What you are asked to do: Transcribe the full listing exactly, and drop every picture.
BEGIN Data segment
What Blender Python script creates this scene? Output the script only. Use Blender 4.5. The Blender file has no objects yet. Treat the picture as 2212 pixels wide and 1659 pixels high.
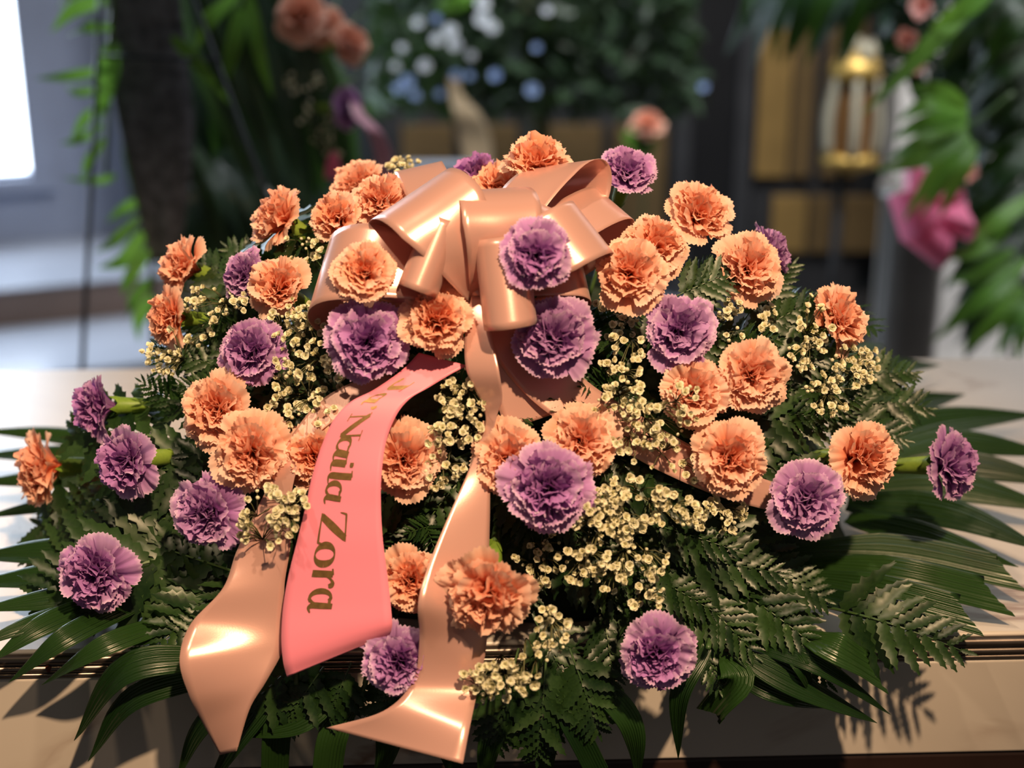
import bpy, bmesh, math, random
from mathutils import Vector, Matrix, Quaternion, noise
R = random.Random(7)
PI = math.pi
sc = bpy.context.scene
col = sc.collection

# ------------------------------------------------------------------ camera
ZT = 0.95                                   # height of the marble top above the floor
F, CX, CY = 3404.0, 1106.0, 829.5           # focal length and centre in photo pixels
PITCH = math.radians(20.0)
CAM = Vector((0.0, -1.10, ZT + 0.615))
FW = Vector((0, math.cos(PITCH), -math.sin(PITCH)))
RT = Vector((1, 0, 0))
UP = Vector((0, math.sin(PITCH), math.cos(PITCH)))
cd = bpy.data.cameras.new('camera')
cam = bpy.data.objects.new('camera', cd)
col.objects.link(cam)
cam.location = CAM
cam.rotation_euler = (PI / 2 - PITCH, 0, 0)
cd.sensor_width = 36.0
cd.lens = 36.0 * F / 2212.0
cd.clip_start = 0.05
cd.dof.use_dof = True
cd.dof.focus_distance = 1.20
cd.dof.aperture_fstop = 3.2
sc.camera = cam

# ------------------------------------------------------------------ view + world
sc.view_settings.view_transform = 'Standard'
sc.view_settings.look = 'None'
sc.view_settings.exposure = 0.0
sc.view_settings.gamma = 1.0
sc.view_settings.use_curve_mapping = False
w = bpy.data.worlds.new('world')
sc.world = w
w.use_nodes = True
bg = w.node_tree.nodes['Background']
bg.inputs[0].default_value = (0.86, 0.78, 0.72, 1)
bg.inputs[1].default_value = 0.095

def light(name, kind, loc, target, energy, color, **kw):
    d = bpy.data.lights.new(name, kind)
    d.energy = energy
    d.color = color
    for k, v in kw.items():
        setattr(d, k, v)
    o = bpy.data.objects.new(name, d)
    col.objects.link(o)
    o.location = loc
    o.rotation_euler = (Vector(target) - Vector(loc)).to_track_quat('-Z', 'Y').to_euler()
    return o
# warm ceiling spotlight over the photographer's right shoulder
light('ceiling_spotlight', 'SPOT', (0.48, -1.45, ZT + 2.15), (-0.16, 0.08, ZT + 0.08), 400, (1.0, 0.67, 0.38),
      spot_size=math.radians(38), spot_blend=0.9, shadow_soft_size=0.045)
light('second_spotlight', 'SPOT', (-0.75, -0.55, ZT + 2.45), (0.0, 0.10, ZT + 0.15), 95, (1.0, 0.74, 0.48),
      spot_size=math.radians(34), spot_blend=0.9, shadow_soft_size=0.05)
# cool daylight from the tall window behind at the left
light('window_daylight', 'AREA', (-2.1, 3.6, 1.9), (0.2, 0.3, ZT), 48, (0.62, 0.80, 1.0), shape='RECTANGLE', size=0.9, size_y=2.2)
light('right_wall_fill', 'AREA', (1.3, 1.5, 4.2), (1.2, 3.1, 0.6), 52, (0.92, 0.95, 1.0), shape='RECTANGLE', size=2.0, size_y=0.8, spread=math.radians(95))  # added fill that brightens the white right wall, no visible source
light('back_wall_fill', 'AREA', (0.3, 2.3, 3.9), (0.3, 4.1, 0.7), 23, (1.0, 0.93, 0.80), shape='RECTANGLE', size=3.0, size_y=0.5, spread=math.radians(100))  # unseen fill added to lift the back wall and its panels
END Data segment
Solution:
What Blender Python script creates this scene? Output the script only. Use Blender 4.5. The Blender file has no objects yet. Treat the picture as 2212 pixels wide and 1659 pixels high.
import bpy, bmesh, math, random
from mathutils import Vector, Matrix, Quaternion, noise
R = random.Random(7)
PI = math.pi
sc = bpy.context.scene
col = sc.collection

# ------------------------------------------------------------------ camera
ZT = 0.95                                   # height of the marble top above the floor
F, CX, CY = 3404.0, 1106.0, 829.5           # focal length and centre in photo pixels
PITCH = math.radians(20.0)
CAM = Vector((0.0, -1.10, ZT + 0.615))
FW = Vector((0, math.cos(PITCH), -math.sin(PITCH)))
RT = Vector((1, 0, 0))
UP = Vector((0, math.sin(PITCH), math.cos(PITCH)))
cd = bpy.data.cameras.new('camera')
cam = bpy.data.objects.new('camera', cd)
col.objects.link(cam)
cam.location = CAM
cam.rotation_euler = (PI / 2 - PITCH, 0, 0)
cd.sensor_width = 36.0
cd.lens = 36.0 * F / 2212.0
cd.clip_start = 0.05
cd.dof.use_dof = True
cd.dof.focus_distance = 1.20
cd.dof.aperture_fstop = 3.2
sc.camera = cam

# ------------------------------------------------------------------ view + world
sc.view_settings.view_transform = 'Standard'
sc.view_settings.look = 'None'
sc.view_settings.exposure = 0.0
sc.view_settings.gamma = 1.0
sc.view_settings.use_curve_mapping = False
w = bpy.data.worlds.new('world')
sc.world = w
w.use_nodes = True
bg = w.node_tree.nodes['Background']
bg.inputs[0].default_value = (0.86, 0.78, 0.72, 1)
bg.inputs[1].default_value = 0.095

def light(name, kind, loc, target, energy, color, **kw):
    d = bpy.data.lights.new(name, kind)
    d.energy = energy
    d.color = color
    for k, v in kw.items():
        setattr(d, k, v)
    o = bpy.data.objects.new(name, d)
    col.objects.link(o)
    o.location = loc
    o.rotation_euler = (Vector(target) - Vector(loc)).to_track_quat('-Z', 'Y').to_euler()
    return o
# warm ceiling spotlight over the photographer's right shoulder
light('ceiling_spotlight', 'SPOT', (0.48, -1.45, ZT + 2.15), (-0.16, 0.08, ZT + 0.08), 400, (1.0, 0.67, 0.38),
      spot_size=math.radians(38), spot_blend=0.9, shadow_soft_size=0.045)
light('second_spotlight', 'SPOT', (-0.75, -0.55, ZT + 2.45), (0.0, 0.10, ZT + 0.15), 95, (1.0, 0.74, 0.48),
      spot_size=math.radians(34), spot_blend=0.9, shadow_soft_size=0.05)
# cool daylight from the tall window behind at the left
light('window_daylight', 'AREA', (-2.1, 3.6, 1.9), (0.2, 0.3, ZT), 48, (0.62, 0.80, 1.0), shape='RECTANGLE', size=0.9, size_y=2.2)
light('right_wall_fill', 'AREA', (1.3, 1.5, 4.2), (1.2, 3.1, 0.6), 52, (0.92, 0.95, 1.0), shape='RECTANGLE', size=2.0, size_y=0.8, spread=math.radians(95))  # added fill that brightens the white right wall, no visible source
light('back_wall_fill', 'AREA', (0.3, 2.3, 3.9), (0.3, 4.1, 0.7), 23, (1.0, 0.93, 0.80), shape='RECTANGLE', size=3.0, size_y=0.5, spread=math.radians(100))  # unseen fill added to lift the back wall and its panels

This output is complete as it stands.